*PROBLEM:* Your task is to reproduce, verbatim and without pictures, the lines from the opening of the listing through the line containing "COL = scene.collection".

================================

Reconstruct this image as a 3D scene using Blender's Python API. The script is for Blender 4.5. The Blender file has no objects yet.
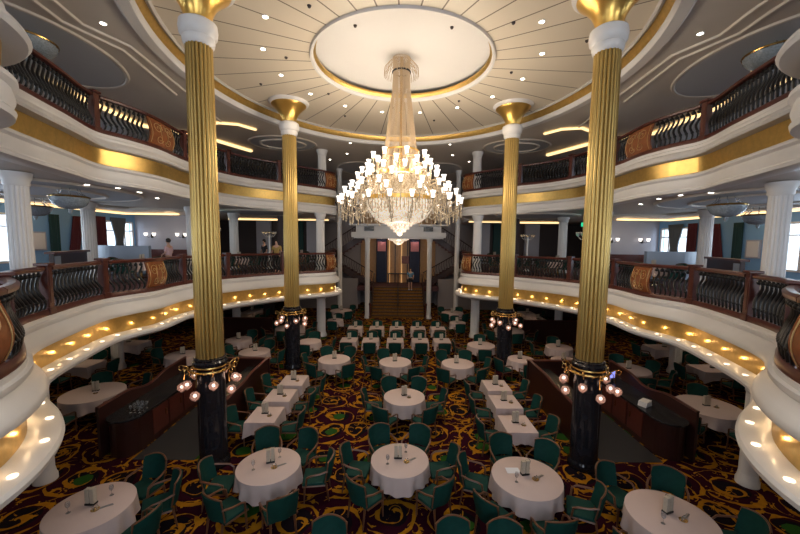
import bpy, bmesh, math, random
from mathutils import Vector, Matrix
random.seed(7)
PI = math.pi
scene = bpy.context.scene
COL = scene.collection

# ------------------------------------------------------------------ camera, world, exposure
cam_d = bpy.data.cameras.new('camera')
cam = bpy.data.objects.new('camera', cam_d); COL.objects.link(cam)
cam_d.sensor_width = 36; cam_d.lens = 36 * 355 / 800.0
cam_d.clip_start = 0.05; cam_d.clip_end = 300
cam.location = (-0.12, 0, 5.35)
cam.rotation_euler = (Matrix.Rotation(math.radians(-0.56), 3, 'Z') @ Matrix.Rotation(math.radians(90 - 5.1), 3, 'X') @ Matrix.Rotation(math.radians(0.65), 3, 'Z')).to_euler()
cam_d.shift_y = 6.6 / 800
scene.camera = cam
vs = scene.view_settings
vs.view_transform = 'Standard'; vs.look = 'None'; vs.gamma = 1.0; vs.use_curve_mapping = False
vs.exposure = 0.0
w = bpy.data.worlds.new('sky'); scene.world = w; w.use_nodes = True
wb = w.node_tree.nodes['Background']
wb.inputs[0].default_value = (0.72, 0.86, 1.0, 1); wb.inputs[1].default_value = 2.2
try:
    scene.cycles.use_denoising = True
    scene.cycles.sample_clamp_indirect = 6.0
    scene.cycles.max_bounces = 7; scene.cycles.diffuse_bounces = 4; scene.cycles.glossy_bounces = 4
    scene.cycles.transmission_bounces = 4; scene.cycles.transparent_max_bounces = 8
    scene.cycles.use_light_tree = True
    scene.cycles.caustics_reflective = False; scene.cycles.caustics_refractive = False
except Exception: pass

def light(kind, loc, energy, color, size=0.1, rot=None, **kw):
    d = bpy.data.lights.new(kind.lower() + '_light', kind); d.energy = energy; d.color = color
    if kind == 'AREA':
        d.shape = 'RECTANGLE'; d.size = size; d.size_y = kw.get('sy', size)
    elif kind in ('POINT', 'SPOT'): d.shadow_soft_size = size
    if kind == 'SPOT': d.spot_size = kw.get('angle', 2.0); d.spot_blend = 0.6
    o = bpy.data.objects.new(d.name, d); COL.objects.link(o); o.location = loc
    if rot: o.rotation_euler = rot
    return o

CH = (-0.03, 11.72)            # chandelier centre
DAY = (0.66, 0.82, 1.0); WARM = (1.0, 0.78, 0.52); CHAND = (1.0, 0.86, 0.68); WARM2 = (1.0, 0.66, 0.34)
# daylight through the tall windows of both sides and of the stern wall behind the viewer
for sx in (-1, 1):
    for z, e in ((5.4, 230), (9.5, 210)):
        for y in (2.0, 8.0, 14.6, 20.6):
            light('AREA', (sx * 17.6, y, z), e, DAY, 3.4, (0, sx * PI / 2, 0), sy=2.2)
for x in (-9, 0, 9):
    light('AREA', (x, -3.6, 5.6), 170, (.84, .90, 1.0), 5.0, (PI / 2, 0, 0), sy=2.4)
    light('AREA', (x, -3.6, 9.9), 170, (.84, .90, 1.0), 5.0, (PI / 2, 0, 0), sy=2.4)
# the chandelier's own lamps
light('POINT', (CH[0], CH[1], 7.3), 260, CHAND, 0.3)
light('POINT', (CH[0], CH[1], 5.5), 60, CHAND, 0.3)
for k in range(6):
    a = k * PI / 3 + .3
    light('POINT', (CH[0] + 2.1 * math.cos(a), CH[1] + 2.1 * math.sin(a), 8.0), 108, CHAND, 0.25)

# ------------------------------------------------------------------ materials
MT = {}
def mat(name, color, rough=0.5, metal=0.0, bump=0.0, bscale=20.0, emit=None, estr=0.0, vary=0.0, **kw):
    if name in MT: return MT[name]
    m = bpy.data.materials.new(name); m.use_nodes = True
    nt = m.node_tree; b = nt.nodes['Principled BSDF']
    b.inputs['Base Color'].default_value = (*color, 1); b.inputs['Roughness'].default_value = rough
    b.inputs['Metallic'].default_value = metal
    for k, v in kw.items(): b.inputs[k].default_value = v
    if emit: b.inputs['Emission Color'].default_value = (*emit, 1); b.inputs['Emission Strength'].default_value = estr
    if bump or vary:
        tc = nt.nodes.new('ShaderNodeTexCoord'); n = nt.nodes.new('ShaderNodeTexNoise')
        n.inputs['Scale'].default_value = bscale; n.inputs['Detail'].default_value = 4
        nt.links.new(tc.outputs['Object'], n.inputs['Vector'])
        if bump:
            bp = nt.nodes.new('ShaderNodeBump'); bp.inputs['Strength'].default_value = bump; bp.inputs['Distance'].default_value = 0.02
            nt.links.new(n.outputs['Fac'], bp.inputs['Height']); nt.links.new(bp.outputs['Normal'], b.inputs['Normal'])
        if vary:
            mx = nt.nodes.new('ShaderNodeMix'); mx.data_type = 'RGBA'
            mx.inputs[6].default_value = (*[c * (1 - vary) for c in color], 1)
            mx.inputs[7].default_value = (*[min(1, c * (1 + vary)) for c in color], 1)
            nt.links.new(n.outputs['Fac'], mx.inputs[0]); nt.links.new(mx.outputs[2], b.inputs['Base Color'])
    MT[name] = m; return m

white = mat('white_lacquer', (0.74, 0.71, 0.68), 0.35, vary=.04, bscale=3)
offwhite = mat('cream_plaster', (0.66, 0.62, 0.57), 0.5)
gold = mat('brushed_gold', (0.66, 0.43, 0.13), 0.34, 0.85, bump=.15, bscale=9, vary=.22)
goldcol = mat('column_gold', (0.48, 0.325, 0.105), 0.36, 0.8)
goldshine = mat('polished_gold', (0.80, 0.50, 0.13), 0.30, 0.9)
brass = mat('brass', (0.62, 0.40, 0.14), 0.25, 1.0)
marble = mat('black_marble', (0.012, 0.012, 0.016), 0.12, vary=.5, bscale=4)
wood = mat('mahogany', (0.085, 0.021, 0.014), 0.3, vary=.35, bscale=12)
wood2 = mat('dark_mahogany', (0.030, 0.009, 0.007), 0.35, vary=.3, bscale=10)
inlay_w = mat('walnut_panel', (0.26, 0.085, 0.030), 0.25, vary=.4, bscale=8)
inlay_g = mat('gilt_inlay', (0.62, 0.40, 0.16), 0.35, 0.4)
iron = mat('black_iron', (0.014, 0.012, 0.011), 0.38, 0.3)
cloth = mat('table_linen', (0.56, 0.44, 0.41), 0.8, bump=.1, bscale=15)
green = mat('green_upholstery', (0.005, 0.042, 0.034), 0.7, vary=.25, bscale=14, **{'Specular IOR Level': 0.2})
chairwood = mat('chair_wood', (0.14, 0.055, 0.025), 0.35, vary=.2)
menu_m = mat('menu_card', (0.46, 0.40, 0.32), 0.5, vary=.15, bscale=30)
dark = mat('dark_counter', (0.02, 0.02, 0.022), 0.25)
glassm = mat('clear_glass', (0.9, 0.92, 0.95), 0.05, 0.0, **{'Transmission Weight': 0.85, 'IOR': 1.3})
grey_ceiling = mat('side_ceiling', (0.64, 0.585, 0.52), 0.5, vary=.04, bscale=2)
trim_m = mat('ceiling_moulding', (0.74, 0.67, 0.58), 0.5)
disc_m = mat('white_dome', (0.74, 0.715, 0.69), 0.7)
wallgrey = mat('pale_wall', (0.42, 0.43, 0.50), 0.6, vary=.06, bscale=1.5)
walltan = mat('stair_wall', (0.27, 0.235, 0.23), 0.6, vary=.06, bscale=1.5)
teal = mat('teal_wall', (0.20, 0.40, 0.66), 0.6, vary=.05)
maroon = mat('maroon_drape', (0.10, 0.015, 0.022), 0.8)
greyd = mat('grey_drape', (0.11, 0.125, 0.14), 0.8)
greend = mat('dark_green_drape', (0.012, 0.05, 0.05), 0.8)
navy = mat('navy_panel', (0.012, 0.02, 0.06), 0.5)
tan = mat('honey_wood', (0.46, 0.25, 0.10), 0.4, vary=.25, bscale=5)
darkwall = mat('dark_wall', (0.06, 0.045, 0.045), 0.6)
floor_up = mat('upper_carpet', (0.10, 0.04, 0.045), 0.9, vary=.5, bscale=5)
paleblue = mat('frosted_screen', (0.30, 0.36, 0.45), 0.4)
glow = mat('cove_glow', (1, .8, .5), 0.5, emit=(1.0, 0.68, 0.32), estr=1.7)
lampw = mat('lamp_glow', (1, .9, .75), 0.5, emit=(1.0, 0.90, 0.74), estr=14)
spotw = mat('downlight_glow', (1, .9, .75), 0.5, emit=(1.0, 0.88, 0.70), estr=9)
shade = mat('lit_glass_shade', (1, .95, .88), 0.4, emit=(1.0, 0.90, 0.80), estr=1.9)
globe = mat('pink_glass_globe', (.55, .36, .30), 0.12, emit=(1.0, .5, .36), estr=.10)
_n = globe.node_tree; _mx = _n.nodes.new('ShaderNodeMixShader'); _tr = _n.nodes.new('ShaderNodeBsdfTransparent'); _mx.inputs[0].default_value = .5
_n.links.new(_n.nodes['Principled BSDF'].outputs[0], _mx.inputs[2]); _n.links.new(_tr.outputs[0], _mx.inputs[1]); _n.links.new(_mx.outputs[0], _n.nodes['Material Output'].inputs[0])
bulb_m = mat('warm_bulb', (1, .9, .8), .5, emit=(1.0, .80, .66), estr=5)
skin = mat('skin', (0.50, 0.30, 0.22), 0.6); hairm = mat('dark_hair', (0.02, 0.015, 0.012), 0.6)
screenm = mat('monitor_screen', (.1, .1, .5), 0.3, emit=(0.30, 0.34, 0.95), estr=1.2)
exitm = mat('lit_green_sign', (0, .3, .15), 0.4, emit=(0.02, 0.55, 0.25), estr=1.3)
fabric = {k: mat(k + '_clothing', v, 0.8) for k, v in dict(blue=(0.10, 0.22, 0.34), pink=(0.55, 0.38, 0.42), ochre=(0.36, 0.24, 0.07), black=(0.012, 0.012, 0.016), white=(.5, .5, .5)).items()}
floormat = mat('grey_floor_mat', (0.02, 0.02, 0.023), 0.6)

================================

*ANSWER TO THIS TASK:*
Reconstruct this image as a 3D scene using Blender's Python API. The script is for Blender 4.5. The Blender file has no objects yet.
import bpy, bmesh, math, random
from mathutils import Vector, Matrix
random.seed(7)
PI = math.pi
scene = bpy.context.scene
COL = scene.collection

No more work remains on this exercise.